しかし2人の結婚は当初、順風満帆とはいかなかった。
小林さんの個人事務所の社長の解任報道をきっかけに、壮絶なバッシングにさらされたのだ。多くの関係者が小林さんのもとを離れ、芸能界で孤立。リリース予定だったCDの発売も延期された。
「歌手なのにCDが出せないなんて、死亡宣告のようなもの。作曲を頼んでも断られる、スタジオさえ使えないこともありました」
しかし、こうした出来事がむしろ分岐点となる。『ネット』という新しい世界に出合ったのだ。
「ネットの動画サイト『ニコニコ動画』の仕事の話が来たときは正直、躊躇がありました」
そんなときに、日ごろから明男さんが話していたという、「思い込みを捨て、思いつきを拾う」という言葉が背中を押した。
「“自分の年齢がいくつだとか、芸能界を何年やってきたとか、人もそう思っていると思ったら大間違いだ”と夫は言うんです。それはそうだなと。それ以来、自分はこうだという囲いに自分を閉じ込めるのはやめようと思えました」 そこからは、挑戦の連続だった。

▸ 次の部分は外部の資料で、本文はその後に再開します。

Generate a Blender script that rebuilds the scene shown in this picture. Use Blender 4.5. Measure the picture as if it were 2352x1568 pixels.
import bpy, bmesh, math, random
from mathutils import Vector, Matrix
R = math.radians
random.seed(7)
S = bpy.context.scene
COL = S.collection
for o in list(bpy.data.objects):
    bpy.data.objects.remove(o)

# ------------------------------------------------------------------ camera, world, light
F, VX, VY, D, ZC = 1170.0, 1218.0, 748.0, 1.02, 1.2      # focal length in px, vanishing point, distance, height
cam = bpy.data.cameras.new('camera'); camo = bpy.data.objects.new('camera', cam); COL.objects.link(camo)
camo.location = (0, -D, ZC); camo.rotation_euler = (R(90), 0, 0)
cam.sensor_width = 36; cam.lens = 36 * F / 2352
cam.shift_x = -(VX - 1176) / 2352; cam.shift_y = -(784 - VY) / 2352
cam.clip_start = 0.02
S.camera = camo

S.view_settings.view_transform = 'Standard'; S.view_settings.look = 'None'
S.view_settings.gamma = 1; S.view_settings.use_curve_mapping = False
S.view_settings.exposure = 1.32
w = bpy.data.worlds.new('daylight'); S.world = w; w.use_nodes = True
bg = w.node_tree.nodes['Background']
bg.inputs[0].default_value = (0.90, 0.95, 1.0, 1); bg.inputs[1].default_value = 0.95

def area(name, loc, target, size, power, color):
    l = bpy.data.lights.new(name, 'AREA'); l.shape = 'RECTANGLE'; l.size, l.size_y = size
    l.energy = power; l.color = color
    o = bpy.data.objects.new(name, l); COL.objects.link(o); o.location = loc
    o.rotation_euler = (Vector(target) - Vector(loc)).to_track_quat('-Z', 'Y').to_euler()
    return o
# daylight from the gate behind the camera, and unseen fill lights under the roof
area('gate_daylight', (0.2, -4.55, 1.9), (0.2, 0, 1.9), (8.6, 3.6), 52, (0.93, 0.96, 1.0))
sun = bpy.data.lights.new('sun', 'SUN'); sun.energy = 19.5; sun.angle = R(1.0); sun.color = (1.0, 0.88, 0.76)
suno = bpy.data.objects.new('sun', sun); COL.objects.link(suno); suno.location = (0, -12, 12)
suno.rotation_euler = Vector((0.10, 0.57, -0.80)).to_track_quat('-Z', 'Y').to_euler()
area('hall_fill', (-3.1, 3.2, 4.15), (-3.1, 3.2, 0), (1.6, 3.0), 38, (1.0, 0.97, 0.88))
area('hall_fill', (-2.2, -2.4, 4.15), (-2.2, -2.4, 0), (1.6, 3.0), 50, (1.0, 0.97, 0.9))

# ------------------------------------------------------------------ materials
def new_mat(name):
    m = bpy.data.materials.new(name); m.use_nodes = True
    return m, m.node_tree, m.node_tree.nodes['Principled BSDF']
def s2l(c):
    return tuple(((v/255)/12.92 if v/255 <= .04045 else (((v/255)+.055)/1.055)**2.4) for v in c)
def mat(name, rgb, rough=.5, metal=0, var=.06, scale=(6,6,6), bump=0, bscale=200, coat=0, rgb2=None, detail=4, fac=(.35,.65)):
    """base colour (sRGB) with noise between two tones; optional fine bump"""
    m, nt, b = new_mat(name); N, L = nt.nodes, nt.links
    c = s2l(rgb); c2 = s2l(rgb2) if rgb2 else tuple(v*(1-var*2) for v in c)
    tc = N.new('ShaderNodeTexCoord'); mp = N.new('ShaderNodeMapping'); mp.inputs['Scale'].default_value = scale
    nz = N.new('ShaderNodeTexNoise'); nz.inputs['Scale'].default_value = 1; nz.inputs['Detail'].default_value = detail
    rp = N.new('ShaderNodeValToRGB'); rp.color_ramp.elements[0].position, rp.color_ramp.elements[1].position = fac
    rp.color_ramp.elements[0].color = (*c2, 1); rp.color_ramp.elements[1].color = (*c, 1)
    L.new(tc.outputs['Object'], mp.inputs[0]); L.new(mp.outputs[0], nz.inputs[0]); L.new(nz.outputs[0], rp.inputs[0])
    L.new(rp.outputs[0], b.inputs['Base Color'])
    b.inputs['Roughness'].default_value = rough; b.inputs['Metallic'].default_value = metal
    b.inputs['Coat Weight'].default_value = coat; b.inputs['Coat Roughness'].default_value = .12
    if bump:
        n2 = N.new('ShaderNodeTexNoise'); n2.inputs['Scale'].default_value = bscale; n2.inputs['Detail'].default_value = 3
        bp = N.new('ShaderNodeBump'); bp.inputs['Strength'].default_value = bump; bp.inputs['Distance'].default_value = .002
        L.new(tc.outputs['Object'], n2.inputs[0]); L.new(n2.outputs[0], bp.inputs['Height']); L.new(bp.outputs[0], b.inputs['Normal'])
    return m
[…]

「『それ何? 面白いの?』とスタッフに聞いて、スタッフが『面白いです!』と言ったらその意見を信じて、とにかく挑戦しました。すると、その仕事が世間的には“新しい”ことで、注目を集めるきっかけになっていったんです」
そしてバーチャルアイドル・初音ミクの代表曲『千本桜』をカバー。4年ぶりに紅白に返り咲いた。